Rule 12(a)(1) of the Federal Rules of Civil Procedure provides that a party has 20 days to answer or respond to a complaint after being served, or 60 days to answer if service has been timely waived. Based on the record, it appears that the deadlines for answering the complaint have passed for all Defendants who have been served or who have waived service. If Defendants continue to fail to answer the complaint, the Court will entertain a motion from Mr. Morgan for an entry of default under Rule 55.
V. Conclusion
For the foregoing reasons: (1) Mr. Morgan's Motion for Court Consideration and Remedy; Motion Seeking the Honorable Court to Strike a Balance and Ora of Fairness in This Case and Motion of Objection of This Court's Ruling Dated January 10, 2006 Document 10 and Motion to Show Cause; and Motion for Court Consideration and Motion for Injunction and Motion for Court Review [docs. #8, 11, 12] are DENIED. (2) Mr. Morgan may renew his request for appointed counsel once Defendants have responded to his complaint. (3) Mr.

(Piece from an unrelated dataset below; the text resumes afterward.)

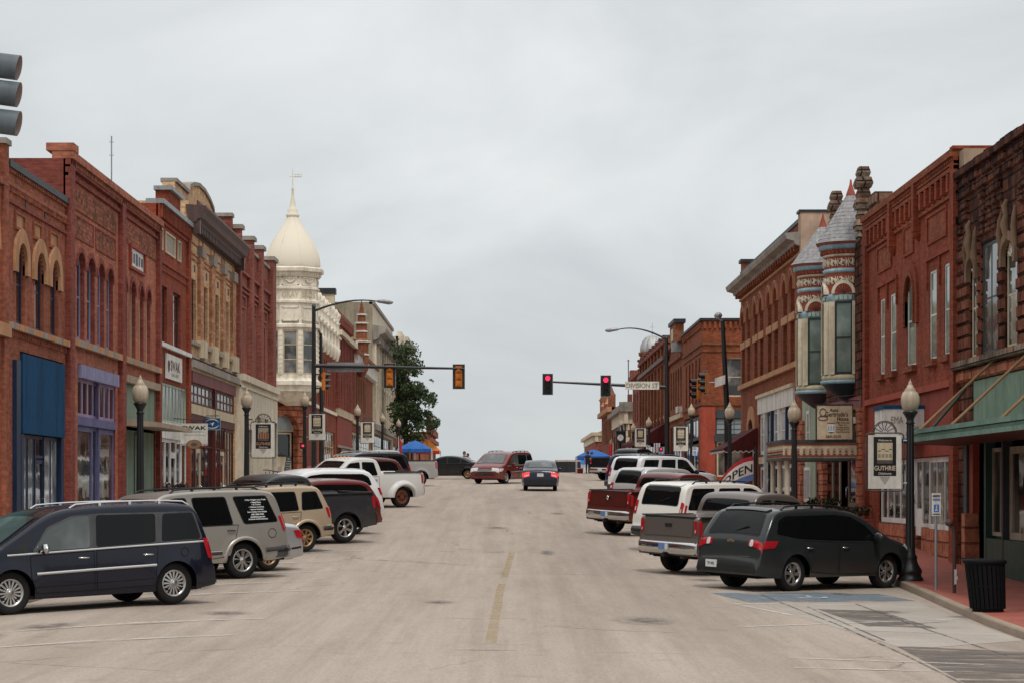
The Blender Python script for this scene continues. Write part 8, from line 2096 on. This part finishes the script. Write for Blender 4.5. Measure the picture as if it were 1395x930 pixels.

Morgan may file a motion for a preliminary injunction requesting that the State contract for substitute legal counsel, but if he does so he must show that his right to court access depends on the substitute counsel and that he is likely to suffer irreparable harm without the injunction. (4) If Defendants do not appear and answer the complaint by June 7, 2006, Mr. Morgan can serve and file a motion for default under Rule 55. The Clerk is directed to send a copy of this opinion to Henri Alexandre in the Attorney General's Office.